Anyway, excuse my little rant. I've just had a little too much of it recently. In a nutshell, I really have not been able to do the pre-holiday recording I had hoped to do, and now I have a date with some colleagues in Vegas from the 31st to the 4th. Off I go.

...However, this is not over by a long shot. Fooled you for a minute.

In light of these developments, I will come back here after Vegas in less than a week, around January 4th, and do as many of the originally planned locations as possible up the 395 and around Reno. By then, a good portion of these snows will have hopefully melted away. Rather than give up and go home, the way I have other times, I'm going to see at least half of these locations through before deciding that home is even an option.  

I'm done trying to make this work just before the holidays exclusively. It's kind of ridiculous. I was trying to exploit the beauty of the holiday aesthetic in there with Wintery locations and concurrent ambient songs, but the obstacles have begun to show me how silly and minute that is. I mean, being in snowy alpine areas is obviously more about communion with the Earth and the natural environment than anything else, but do you think the Earth cares one bit about Winter holidays, or the turning year that marks time for human society? Nope, it doesn't give a volcanoes ass about that stuff. I should just let it go. I was/am with family and friends during said societal events, so as soon as I'm done there, it will be time to do some real and serious Winter communing with nature (not sure why that looks so comical to read back). I'll just live on the road for a bit at that point, and at my mother's, off and on. I should return to LA after about a week and a half into January. Will report on everything at least one more time here before I'm done with this trip.

LASTLY, as I said before, I did manage to crank out a couple of interesting tracks using only my iPhone. I will share them here (below), and if you like them, you are welcome to download them. They are free. All you need to do is click the Soundcloud download icon in each player window.

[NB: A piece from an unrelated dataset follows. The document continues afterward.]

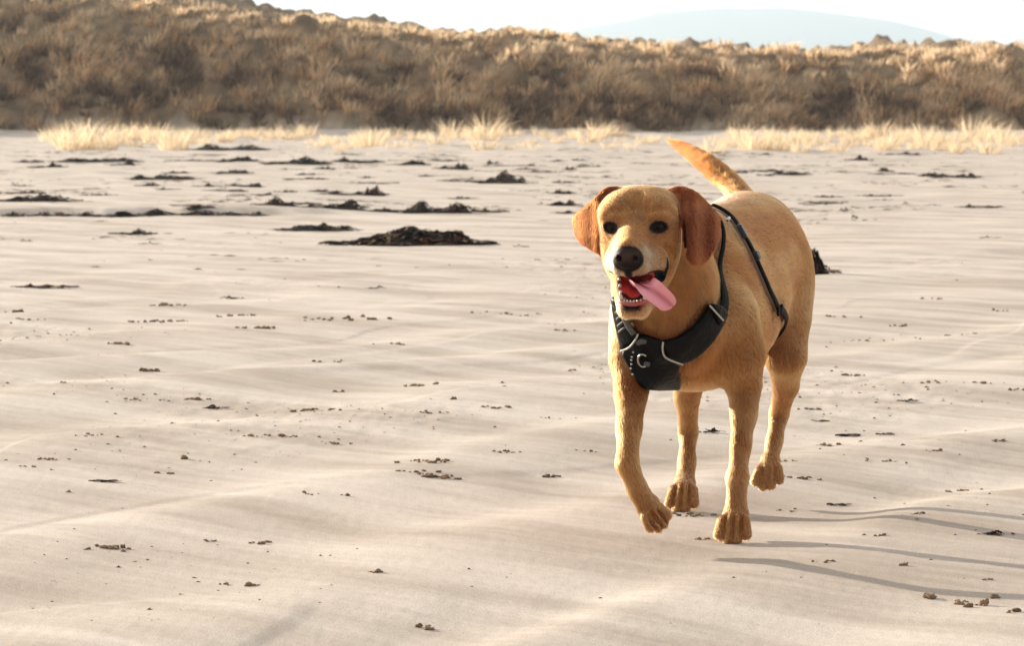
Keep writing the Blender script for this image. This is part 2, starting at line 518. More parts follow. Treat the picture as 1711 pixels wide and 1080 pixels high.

But bear in mind that I will be taking these tracks offline pretty soon, so get them now. They still don't represent my optimal outdoor performance, so I'm sorry, but I won't be keeping them online as slight misrepresentations of what I generally do. 

One of these tracks I created when twilight was falling as I arrived in the meadows of Bridgeport, and the other track I cranked out days later at a Lake Tahoe rest stop overlook after realizing that the road to Emerald Bay was closed. Both tracks were created in my car, running my iPhone through the car stereo system after pulling over. 

Each of these two tracks (below) were made exactly as their title suggests, and each concurrent photo associated with them is of the spot they were created and at the moment they were created:

Also, I've met some amazing people while here, so it's been a good trip on a personal level. Nothing is for not. 

Onwards and inwards.

The snow drifts near Bridgeport, Xmas Eve snow storm.